What is required: State how many lines in the records hold the word "pixels", giving the number and no other text.

# start of Data shown

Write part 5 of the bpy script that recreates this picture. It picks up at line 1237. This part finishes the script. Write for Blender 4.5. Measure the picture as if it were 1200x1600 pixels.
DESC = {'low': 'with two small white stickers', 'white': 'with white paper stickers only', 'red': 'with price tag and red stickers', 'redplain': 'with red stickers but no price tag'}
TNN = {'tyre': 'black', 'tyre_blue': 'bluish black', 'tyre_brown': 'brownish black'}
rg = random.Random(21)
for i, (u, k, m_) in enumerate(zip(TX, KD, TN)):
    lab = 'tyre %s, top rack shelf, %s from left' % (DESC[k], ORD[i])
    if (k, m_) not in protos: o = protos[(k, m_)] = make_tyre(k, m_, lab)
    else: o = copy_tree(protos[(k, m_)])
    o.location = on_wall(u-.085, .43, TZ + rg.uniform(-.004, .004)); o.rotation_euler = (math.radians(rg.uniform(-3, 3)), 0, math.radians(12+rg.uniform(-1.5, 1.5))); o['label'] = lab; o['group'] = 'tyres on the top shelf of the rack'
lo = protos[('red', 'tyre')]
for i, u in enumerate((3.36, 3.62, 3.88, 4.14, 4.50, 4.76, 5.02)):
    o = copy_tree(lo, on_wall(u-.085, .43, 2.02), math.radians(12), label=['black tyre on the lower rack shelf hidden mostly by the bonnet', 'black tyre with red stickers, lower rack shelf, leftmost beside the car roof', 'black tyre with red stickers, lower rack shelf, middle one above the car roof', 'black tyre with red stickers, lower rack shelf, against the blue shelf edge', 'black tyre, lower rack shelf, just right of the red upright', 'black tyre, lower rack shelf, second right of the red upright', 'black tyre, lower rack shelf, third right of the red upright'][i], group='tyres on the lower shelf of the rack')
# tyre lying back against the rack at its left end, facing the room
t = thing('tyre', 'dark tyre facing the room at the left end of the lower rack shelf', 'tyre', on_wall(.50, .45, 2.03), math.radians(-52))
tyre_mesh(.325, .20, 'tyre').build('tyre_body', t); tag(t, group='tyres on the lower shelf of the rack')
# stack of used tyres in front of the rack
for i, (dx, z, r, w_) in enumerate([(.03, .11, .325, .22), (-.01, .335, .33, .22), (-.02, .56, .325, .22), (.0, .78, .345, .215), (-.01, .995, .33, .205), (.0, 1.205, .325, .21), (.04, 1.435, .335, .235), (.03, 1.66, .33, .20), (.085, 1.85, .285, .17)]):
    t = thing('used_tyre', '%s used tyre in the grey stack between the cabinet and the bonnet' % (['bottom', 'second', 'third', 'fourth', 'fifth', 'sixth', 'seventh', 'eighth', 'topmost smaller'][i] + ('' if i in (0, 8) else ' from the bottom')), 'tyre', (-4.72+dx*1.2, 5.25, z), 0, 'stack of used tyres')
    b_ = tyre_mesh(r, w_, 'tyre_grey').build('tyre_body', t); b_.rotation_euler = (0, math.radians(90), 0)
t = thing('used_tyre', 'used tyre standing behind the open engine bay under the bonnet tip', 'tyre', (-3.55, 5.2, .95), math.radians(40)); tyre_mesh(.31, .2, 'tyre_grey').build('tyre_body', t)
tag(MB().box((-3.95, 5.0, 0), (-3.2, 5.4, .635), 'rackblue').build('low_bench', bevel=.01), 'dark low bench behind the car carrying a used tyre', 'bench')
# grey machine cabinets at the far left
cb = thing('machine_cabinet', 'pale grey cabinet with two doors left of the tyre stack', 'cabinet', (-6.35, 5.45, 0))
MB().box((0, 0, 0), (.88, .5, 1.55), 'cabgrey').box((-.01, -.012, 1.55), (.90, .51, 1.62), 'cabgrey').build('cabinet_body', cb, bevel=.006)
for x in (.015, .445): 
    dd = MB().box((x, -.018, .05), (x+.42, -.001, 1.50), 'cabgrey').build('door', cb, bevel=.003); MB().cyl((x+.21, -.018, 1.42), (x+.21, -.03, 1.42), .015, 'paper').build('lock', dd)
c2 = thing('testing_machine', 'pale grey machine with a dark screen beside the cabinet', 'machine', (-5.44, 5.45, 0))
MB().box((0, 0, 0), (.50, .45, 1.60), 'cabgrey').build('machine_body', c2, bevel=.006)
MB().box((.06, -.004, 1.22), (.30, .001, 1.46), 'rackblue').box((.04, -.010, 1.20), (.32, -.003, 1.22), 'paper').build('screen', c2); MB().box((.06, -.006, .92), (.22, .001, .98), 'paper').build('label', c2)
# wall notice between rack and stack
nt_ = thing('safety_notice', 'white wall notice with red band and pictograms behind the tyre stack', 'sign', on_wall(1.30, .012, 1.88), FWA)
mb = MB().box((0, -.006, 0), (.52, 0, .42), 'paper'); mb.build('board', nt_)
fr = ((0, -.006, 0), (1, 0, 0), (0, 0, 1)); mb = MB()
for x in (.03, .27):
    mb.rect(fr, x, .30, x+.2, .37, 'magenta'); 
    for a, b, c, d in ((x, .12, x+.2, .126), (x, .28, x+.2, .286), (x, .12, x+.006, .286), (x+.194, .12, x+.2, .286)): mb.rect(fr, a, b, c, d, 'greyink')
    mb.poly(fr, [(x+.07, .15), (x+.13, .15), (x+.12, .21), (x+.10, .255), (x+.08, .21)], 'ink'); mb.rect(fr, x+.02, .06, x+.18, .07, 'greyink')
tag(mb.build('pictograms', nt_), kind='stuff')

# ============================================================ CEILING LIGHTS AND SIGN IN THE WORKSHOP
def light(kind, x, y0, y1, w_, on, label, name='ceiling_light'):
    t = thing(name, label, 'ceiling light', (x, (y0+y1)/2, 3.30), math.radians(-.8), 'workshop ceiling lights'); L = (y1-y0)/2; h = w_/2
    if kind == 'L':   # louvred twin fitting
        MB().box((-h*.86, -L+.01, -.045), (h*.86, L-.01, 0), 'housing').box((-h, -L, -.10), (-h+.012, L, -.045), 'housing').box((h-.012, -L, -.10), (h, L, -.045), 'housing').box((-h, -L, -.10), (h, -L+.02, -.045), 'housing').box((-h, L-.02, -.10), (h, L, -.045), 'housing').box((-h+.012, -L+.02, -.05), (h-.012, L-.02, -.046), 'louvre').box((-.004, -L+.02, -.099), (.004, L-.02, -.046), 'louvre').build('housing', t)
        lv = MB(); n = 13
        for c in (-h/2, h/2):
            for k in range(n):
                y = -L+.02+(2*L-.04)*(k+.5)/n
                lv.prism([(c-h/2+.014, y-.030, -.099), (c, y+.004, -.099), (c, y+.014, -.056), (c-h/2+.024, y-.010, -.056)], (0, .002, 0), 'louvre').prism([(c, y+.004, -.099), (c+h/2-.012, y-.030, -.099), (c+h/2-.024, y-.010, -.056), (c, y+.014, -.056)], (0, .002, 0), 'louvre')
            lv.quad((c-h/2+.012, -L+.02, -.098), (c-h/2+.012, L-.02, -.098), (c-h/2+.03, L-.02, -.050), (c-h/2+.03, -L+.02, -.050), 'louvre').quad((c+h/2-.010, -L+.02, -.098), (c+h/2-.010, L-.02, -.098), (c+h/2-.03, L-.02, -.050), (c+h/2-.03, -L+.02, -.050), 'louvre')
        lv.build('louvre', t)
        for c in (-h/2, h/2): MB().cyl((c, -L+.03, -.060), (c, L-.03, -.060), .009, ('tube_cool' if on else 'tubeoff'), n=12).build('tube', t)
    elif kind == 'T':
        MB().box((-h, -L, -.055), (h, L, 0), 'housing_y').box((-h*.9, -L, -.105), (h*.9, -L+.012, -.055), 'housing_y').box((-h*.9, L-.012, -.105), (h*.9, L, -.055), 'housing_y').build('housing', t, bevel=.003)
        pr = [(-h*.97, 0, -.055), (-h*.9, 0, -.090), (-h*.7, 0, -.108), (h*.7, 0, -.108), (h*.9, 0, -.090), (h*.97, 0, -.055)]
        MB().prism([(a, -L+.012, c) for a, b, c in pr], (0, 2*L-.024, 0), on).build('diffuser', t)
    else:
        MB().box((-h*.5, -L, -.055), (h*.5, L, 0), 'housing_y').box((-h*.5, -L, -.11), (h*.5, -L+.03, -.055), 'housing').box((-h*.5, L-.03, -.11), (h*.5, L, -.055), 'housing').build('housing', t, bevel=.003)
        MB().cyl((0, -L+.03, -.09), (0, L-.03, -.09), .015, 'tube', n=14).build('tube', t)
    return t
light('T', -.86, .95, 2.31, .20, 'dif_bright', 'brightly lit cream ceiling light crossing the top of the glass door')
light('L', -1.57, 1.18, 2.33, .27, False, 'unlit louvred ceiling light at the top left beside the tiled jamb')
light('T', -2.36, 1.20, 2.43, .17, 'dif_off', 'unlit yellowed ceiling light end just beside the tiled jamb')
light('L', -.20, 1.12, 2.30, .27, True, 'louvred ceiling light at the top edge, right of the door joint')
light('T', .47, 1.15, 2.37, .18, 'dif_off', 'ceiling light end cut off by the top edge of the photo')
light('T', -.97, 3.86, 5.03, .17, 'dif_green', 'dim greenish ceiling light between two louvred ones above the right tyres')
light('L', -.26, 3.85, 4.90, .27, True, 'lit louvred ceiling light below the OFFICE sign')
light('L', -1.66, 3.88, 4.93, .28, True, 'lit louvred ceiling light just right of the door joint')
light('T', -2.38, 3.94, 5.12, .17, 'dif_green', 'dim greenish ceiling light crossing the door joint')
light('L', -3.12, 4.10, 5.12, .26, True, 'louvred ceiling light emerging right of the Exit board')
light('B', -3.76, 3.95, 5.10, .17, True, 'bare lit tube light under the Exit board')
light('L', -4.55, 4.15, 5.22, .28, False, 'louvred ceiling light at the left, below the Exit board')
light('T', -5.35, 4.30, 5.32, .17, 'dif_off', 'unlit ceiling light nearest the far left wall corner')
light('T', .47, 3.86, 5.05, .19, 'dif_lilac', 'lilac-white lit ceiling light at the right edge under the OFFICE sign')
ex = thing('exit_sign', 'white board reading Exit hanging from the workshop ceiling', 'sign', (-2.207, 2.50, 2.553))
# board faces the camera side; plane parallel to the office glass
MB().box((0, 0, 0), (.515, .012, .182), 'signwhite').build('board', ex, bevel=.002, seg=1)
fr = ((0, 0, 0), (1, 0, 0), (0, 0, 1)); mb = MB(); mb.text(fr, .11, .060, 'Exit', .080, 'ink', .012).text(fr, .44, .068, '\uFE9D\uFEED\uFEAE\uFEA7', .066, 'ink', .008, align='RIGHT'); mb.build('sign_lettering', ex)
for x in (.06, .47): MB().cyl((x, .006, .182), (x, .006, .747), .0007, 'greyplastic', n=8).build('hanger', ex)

# end of Data shown
# start of Data shown

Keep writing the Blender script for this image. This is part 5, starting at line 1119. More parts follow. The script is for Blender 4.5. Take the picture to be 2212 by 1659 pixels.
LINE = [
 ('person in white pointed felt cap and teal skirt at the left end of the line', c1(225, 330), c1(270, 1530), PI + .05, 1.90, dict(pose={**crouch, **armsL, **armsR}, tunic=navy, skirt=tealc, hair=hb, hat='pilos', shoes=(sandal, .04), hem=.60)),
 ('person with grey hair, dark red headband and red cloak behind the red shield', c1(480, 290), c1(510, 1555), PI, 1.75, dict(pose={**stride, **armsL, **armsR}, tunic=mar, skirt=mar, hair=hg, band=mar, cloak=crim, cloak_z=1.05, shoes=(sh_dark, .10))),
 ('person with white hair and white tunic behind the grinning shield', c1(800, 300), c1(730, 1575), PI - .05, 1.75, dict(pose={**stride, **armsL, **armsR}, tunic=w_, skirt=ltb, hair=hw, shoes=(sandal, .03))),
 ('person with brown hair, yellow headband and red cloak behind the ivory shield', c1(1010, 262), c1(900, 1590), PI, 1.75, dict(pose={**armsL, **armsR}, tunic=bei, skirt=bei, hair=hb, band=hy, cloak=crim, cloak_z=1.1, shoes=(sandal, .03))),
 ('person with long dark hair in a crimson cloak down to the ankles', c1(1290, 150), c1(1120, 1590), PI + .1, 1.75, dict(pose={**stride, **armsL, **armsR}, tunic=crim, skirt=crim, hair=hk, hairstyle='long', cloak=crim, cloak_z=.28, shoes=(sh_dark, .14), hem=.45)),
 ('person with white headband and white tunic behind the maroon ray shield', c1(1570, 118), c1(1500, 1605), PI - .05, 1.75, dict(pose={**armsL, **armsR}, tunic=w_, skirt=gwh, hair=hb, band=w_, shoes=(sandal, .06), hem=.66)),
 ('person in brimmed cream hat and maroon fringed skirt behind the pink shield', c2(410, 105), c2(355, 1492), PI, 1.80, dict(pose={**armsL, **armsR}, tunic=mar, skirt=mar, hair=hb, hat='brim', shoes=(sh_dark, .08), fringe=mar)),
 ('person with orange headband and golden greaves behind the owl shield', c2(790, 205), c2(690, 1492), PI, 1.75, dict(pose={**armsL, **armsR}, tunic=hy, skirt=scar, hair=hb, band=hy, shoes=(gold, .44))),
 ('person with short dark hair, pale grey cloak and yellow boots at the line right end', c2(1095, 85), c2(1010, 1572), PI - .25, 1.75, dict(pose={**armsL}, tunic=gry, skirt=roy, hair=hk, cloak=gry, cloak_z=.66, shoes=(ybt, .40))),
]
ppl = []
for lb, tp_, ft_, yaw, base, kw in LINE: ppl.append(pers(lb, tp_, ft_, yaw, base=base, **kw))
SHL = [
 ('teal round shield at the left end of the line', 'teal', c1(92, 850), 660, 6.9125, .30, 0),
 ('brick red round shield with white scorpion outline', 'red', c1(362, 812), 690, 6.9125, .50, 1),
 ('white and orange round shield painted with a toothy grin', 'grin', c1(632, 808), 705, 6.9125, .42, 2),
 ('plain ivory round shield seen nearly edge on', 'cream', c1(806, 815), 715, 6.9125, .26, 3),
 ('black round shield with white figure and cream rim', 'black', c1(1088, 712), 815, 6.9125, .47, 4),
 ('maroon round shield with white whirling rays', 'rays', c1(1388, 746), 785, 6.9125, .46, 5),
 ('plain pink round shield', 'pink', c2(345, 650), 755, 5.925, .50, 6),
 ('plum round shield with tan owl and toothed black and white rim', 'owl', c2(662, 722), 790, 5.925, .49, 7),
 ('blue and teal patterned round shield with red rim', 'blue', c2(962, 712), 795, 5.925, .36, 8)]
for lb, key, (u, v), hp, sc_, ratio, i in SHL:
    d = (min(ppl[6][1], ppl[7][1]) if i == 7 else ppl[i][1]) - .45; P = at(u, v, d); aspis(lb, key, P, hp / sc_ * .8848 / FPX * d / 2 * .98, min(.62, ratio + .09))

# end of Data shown

Written response: 2